## Material
━━━━
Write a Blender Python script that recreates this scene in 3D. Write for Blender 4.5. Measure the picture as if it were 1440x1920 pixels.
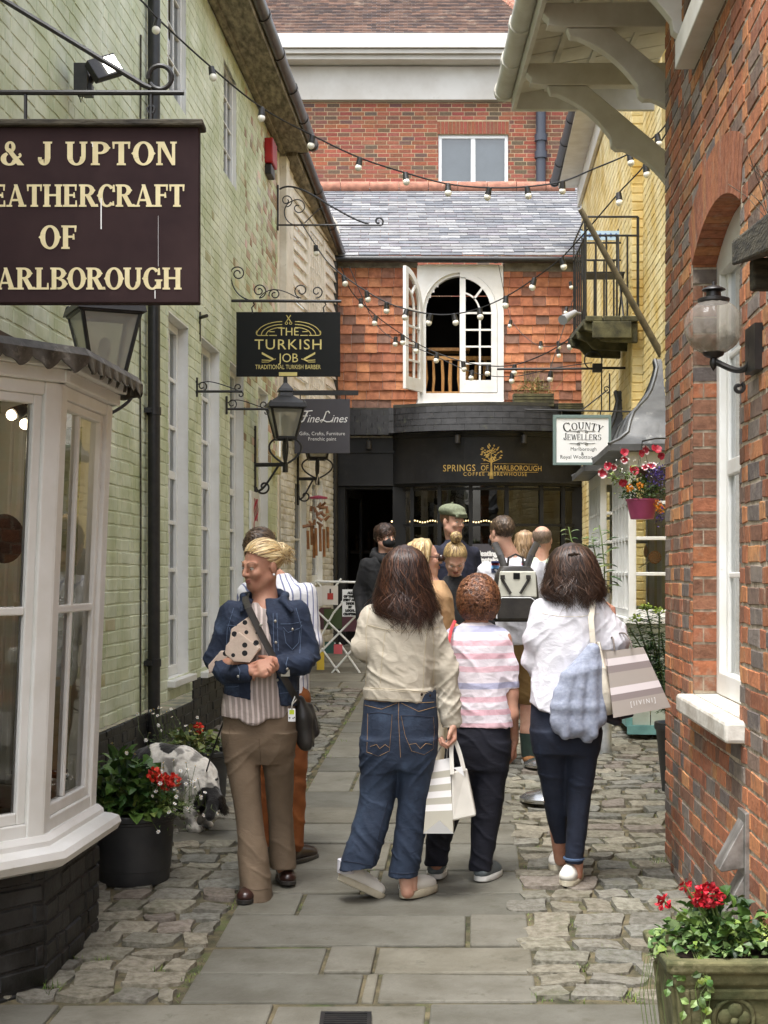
import bpy,bmesh,math,random
import numpy as np
from mathutils import Vector,Matrix
for _o in list(bpy.data.objects):
 bpy.data.objects.remove(_o)
SC=bpy.context.scene
COL=SC.collection
R=math.radians
# ---------------------------------------------------------------- camera
F,CX,HY,CZ=2800.0,720.0,1075.0,1.6
cam_d=bpy.data.cameras.new('camera')
cam=bpy.data.objects.new('camera',cam_d)
COL.objects.link(cam)
cam.location=(0,0,CZ)
cam.rotation_euler=(R(90),0,0)
cam_d.sensor_fit='VERTICAL'
cam_d.sensor_height=36.0
cam_d.lens=36.0*F/1920.0
cam_d.shift_y=(HY-960.0)/1920.0
cam_d.clip_end=500
SC.camera=cam
# ---------------------------------------------------------------- sky, sun, exposure
W=bpy.data.worlds.new('World')
SC.world=W
W.use_nodes=True
_n=W.node_tree.nodes
_l=W.node_tree.links
for _x in list(_n):
 _n.remove(_x)
_out=_n.new('ShaderNodeOutputWorld')
_bg=_n.new('ShaderNodeBackground')
_sky=_n.new('ShaderNodeTexSky')
_sky.sky_type='NISHITA'
_sky.sun_disc=False
_sky.sun_elevation=R(69)
_sky.sun_rotation=R(205)
_sky.air_density=1.2
_sky.dust_density=4.0
_hs=_n.new('ShaderNodeHueSaturation')
_hs.inputs['Saturation'].default_value=0.42
_l.new(_sky.outputs[0],_hs.inputs['Color'])
_l.new(_hs.outputs[0],_bg.inputs[0])
_bg.inputs[1].default_value=0.15
_l.new(_bg.outputs[0],_out.inputs[0])
sun_d=bpy.data.lights.new('sun','SUN')
sun=bpy.data.objects.new('sun',sun_d)
COL.objects.link(sun)
sun_d.energy=1.5
sun_d.angle=R(25)
sun_d.color=(1.0,1.0,1.0)
# light comes from behind the camera, high, slightly from the left
_sd=Vector((-0.22,-0.30,1.0)).normalized()
sun.rotation_euler=_sd.to_track_quat('Z','Y').to_euler()
sun.location=_sd*40
SC.view_settings.view_transform='Standard'
SC.view_settings.look='None'
SC.view_settings.gamma=1.0
SC.view_settings.exposure=1.6
SC.cycles.max_bounces=8
SC.cycles.transparent_max_bounces=12
SC.cycles.use_denoising=True
# ---------------------------------------------------------------- helpers: photo to world
def P(px,py,d):
 return Vector(((px-CX)/F*d,d,CZ+(HY-py)/F*d))
def gz(d):
 return-0.21+0.045*d
def gd(py):
 return 1.81/((py-HY)/F+0.045)
def G(px,py):
 return P(px,py,gd(py))
def lin(*c):
 if len(c)==1:
  c=c[0]
 r=[]
 for v in c[:3]:
  v=v/255.0
  r.append(v/12.92 if v<=0.04045 else((v+0.055)/1.055)**2.4)
 return tuple(r)
rnd=random.Random(7)
# ---------------------------------------------------------------- helpers: objects
BASE={}
def tag(o,label=None,cat=None,group=None,kind=None):
 if label:o['label']=label
 if cat:o['category']=cat
 if group:o['group']=group
 if kind:o['kind']=kind
 return o
def thing(name,loc,label,cat,group=None):
 o=bpy.data.objects.new(name,None)
 o.empty_display_size=0.1
 COL.objects.link(o)
 o.location=loc
 BASE[o.name]=Vector(loc)
 return tag(o,label,cat,group)
class MB:
 """collects polygons (world coordinates) with a material slot and a tint per face"""
 def __init__(s):
  s.v=[];s.f=[];s.m=[];s.t=[];s.tint=(1,1,1);s.mi=0;s.arr=[]
 def face(s,pts):
  i=len(s.v)
  s.v.extend(tuple(p)for p in pts)
  s.f.append(tuple(range(i,i+len(pts))))
  s.m.append(s.mi);s.t.append(s.tint)
  return s
 def mesh(s,vs,fs):
  i=len(s.v)
  s.v.extend(tuple(p)for p in vs)
  for q in fs:
   s.f.append(tuple(i+k for k in q));s.m.append(s.mi);s.t.append(s.tint)
  return s
 def hexa(s,a):
  """8 corners: bottom four counter-clockwise, then top four"""
  return s.mesh(a,[(3,2,1,0),(4,5,6,7),(0,1,5,4),(1,2,6,5),(2,3,7,6),(3,0,4,7)])
 def box(s,c,size,rz=0.0,rot=None):
  c=Vector(c);hx,hy,hz=size[0]/2,size[1]/2,size[2]/2
  m=rot if rot is not None else Matrix.Rotation(rz,3,'Z')
  a=[Vector(p)for p in((-hx,-hy,-hz),(hx,-hy,-hz),(hx,hy,-hz),(-hx,hy,-hz),(-hx,-hy,hz),(hx,-hy,hz),(hx,hy,hz),(-hx,hy,hz))]
  return s.hexa([c+m@p for p in a])
 def fbox(s,O,U,V,N,u0,u1,v0,v1,n0,n1):
  """box in a frame: origin O, axes U V N (right handed when U x V = N)"""
  q=lambda u,v,n:O+U*u+V*v+N*n
  return s.hexa([q(u0,v0,n0),q(u1,v0,n0),q(u1,v1,n0),q(u0,v1,n0),q(u0,v0,n1),q(u1,v0,n1),q(u1,v1,n1),q(u0,v1,n1)])
 def prism(s,pts,O,U,V,N,n0,n1):
  """polygon in the UV plane given counter-clockwise, thick from n0 to n1"""
  a=[O+U*p[0]+V*p[1]+N*n0 for p in pts]
  b=[O+U*p[0]+V*p[1]+N*n1 for p in pts]
  n=len(pts)
  s.mesh(a+b,[tuple(range(n-1,-1,-1)),tuple(range(n,2*n))]+[(i,(i+1)%n,n+(i+1)%n,n+i)for i in range(n)])
  return s
 def tube(s,pts,r,n=8,closed=False,flat=1.0,up=None):
  pts=[Vector(p)for p in pts]
  k=len(pts)
  rr=r if hasattr(r,'__len__')else[r]*k
  vs=[]
  pn=None
  for i,p in enumerate(pts):
   if closed:
    t=pts[(i+1)%k]-pts[i-1]
   else:
    t=pts[min(i+1,k-1)]-pts[max(i-1,0)]
   if t.length<1e-9:t=Vector((0,0,1))
   t.normalize()
   if pn is None:
    a=Vector(up)if up is not None else(Vector((0,0,1))if abs(t.z)<0.9 else Vector((1,0,0)))
    pn=(a-t*a.dot(t)).normalized()
   else:
    pn=pn-t*pn.dot(t)
    pn=pn.normalized()if pn.length>1e-6 else Vector((1,0,0))
   b=t.cross(pn)
   for j in range(n):
    w=2*math.pi*j/n
    vs.append(p+(pn*math.cos(w)*flat+b*math.sin(w))*rr[i])
  fs=[]
  for i in range(k if closed else k-1):
   i2=(i+1)%k
   for j in range(n):
    fs.append((i*n+j,i*n+(j+1)%n,i2*n+(j+1)%n,i2*n+j))
  if not closed:
   fs.append(tuple(range(n-1,-1,-1)))
   fs.append(tuple((k-1)*n+j for j in range(n)))
  return s.mesh(vs,fs)
 def lathe(s,prof,c,n=24,axis=None,rx=1.0,ry=1.0,cap=True,a0=0.0,a1=None):
  """profile [(r, z)] turned about the vertical through c (or about axis)"""
  c=Vector(c)
  ax=Vector(axis).normalized()if axis is not None else Vector((0,0,1))
  q=ax.to_track_quat('Z','Y').to_matrix()if axis is not None else Matrix.Identity(3)
  full=a1 is None
  m=n if full else n+1
  vs=[]
  for(r,z)in prof:
   for j in range(m):
    w=a0+((2*math.pi if full else a1-a0)*j/n)
    vs.append(c+q@Vector((r*rx*math.cos(w),r*ry*math.sin(w),z)))
  fs=[]
  for i in range(len(prof)-1):
   for j in range(n):
    j2=(j+1)%m
    fs.append((i*m+j,i*m+j2,(i+1)*m+j2,(i+1)*m+j))
  if cap and full:
   if prof[0][0]>1e-5:fs.append(tuple(range(m-1,-1,-1)))
   if prof[-1][0]>1e-5:fs.append(tuple((len(prof)-1)*m+j for j in range(m)))
  return s.mesh(vs,fs)
 def ball(s,c,r,n=10,sc=(1,1,1)):
  c=Vector(c)
  pr=[(math.sin(math.pi*i/n),-math.cos(math.pi*i/n))for i in range(n+1)]
  vs=[];m=n+4
  for a,b in pr:
   for j in range(m):
    w=2*math.pi*j/m
    vs.append(c+Vector((a*r*math.cos(w)*sc[0],a*r*math.sin(w)*sc[1],b*r*sc[2])))
  fs=[(i*m+j,i*m+(j+1)%m,(i+1)*m+(j+1)%m,(i+1)*m+j)for i in range(n)for j in range(m)]
  return s.mesh(vs,fs)
 def text(s,body,O,U,V,N,h,align='CENTER',lift=0.001,ext=0.0,sx=1.0,sp=1.0,shear=0.0,bold=0.0):
  """built-in sans lettering of cap height h"""
  cu=bpy.data.curves.new('lettering','FONT')
  cu.body=body;cu.align_x=align;cu.size=h/0.70;cu.space_character=sp;cu.shear=shear;cu.offset=bold
  cu.resolution_u=3
  ob=bpy.data.objects.new('lettering',cu)
  me=ob.to_mesh()
  s.mesh([O+U*(v.co.x*sx)+V*v.co.y+N*lift for v in me.vertices],[tuple(p.vertices)for p in me.polygons])
  ob.to_mesh_clear()
  bpy.data.objects.remove(ob);bpy.data.curves.remove(cu)
  return s
def obj(name,mb,mat,parent=None,smooth=False,bevel=0.0,base=None,sharp=40,extra=None):
 """one mesh object; vertices are kept relative to the thing's base"""
 b=BASE[parent.name]if parent is not None else(Vector(base)if base is not None else Vector((0,0,0)))
 me=bpy.data.meshes.new(name)
 if isinstance(mb,MB):
  va=np.array(mb.v,dtype=np.float64)-np.array(b)
  me.from_pydata(va.tolist(),[],mb.f)
  tints=mb.t;mids=mb.m
  at=me.attributes.new('tint','FLOAT_COLOR','FACE')
  at.data.foreach_set('color',np.array([(t[0],t[1],t[2],1.0)for t in tints],dtype=np.float32).ravel())
  if any(mids):me.polygons.foreach_set('material_index',mids)
 else:
  va=mb[0]-np.array(b)
  me.from_pydata(va.tolist(),[],mb[1].tolist()if hasattr(mb[1],'tolist')else mb[1])
  if len(mb)>2 and mb[2]is not None:
   at=me.attributes.new('tint','FLOAT_COLOR','POINT')
   c=np.ones((len(va),4),dtype=np.float32);c[:,:3]=mb[2]
   at.data.foreach_set('color',c.ravel())
 for m in(mat if isinstance(mat,(list,tuple))else[mat]):
  me.materials.append(m)
 me.update()
 if smooth:
  me.polygons.foreach_set('use_smooth',[True]*len(me.polygons))
  if sharp and sharp<180:
   try:me.set_sharp_from_angle(angle=R(sharp))
   except Exception:pass
 o=bpy.data.objects.new(name,me)
 COL.objects.link(o)
 if parent is not None:
  o.parent=parent
 else:
  o.location=b
 BASE[o.name]=b
 if bevel:
  md=o.modifiers.new('bevel','BEVEL');md.width=bevel;md.segments=2;md.limit_method='ANGLE';md.angle_limit=R(40)
 return o
 # ---------------------------------------------------------------- helpers: materials
MATS={}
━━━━
## Set problem
Find and copy each line above that includes the string "scene".

## Solution to this task
Write a Blender Python script that recreates this scene in 3D. Write for Blender 4.5. Measure the picture as if it were 1440x1920 pixels.
SC=bpy.context.scene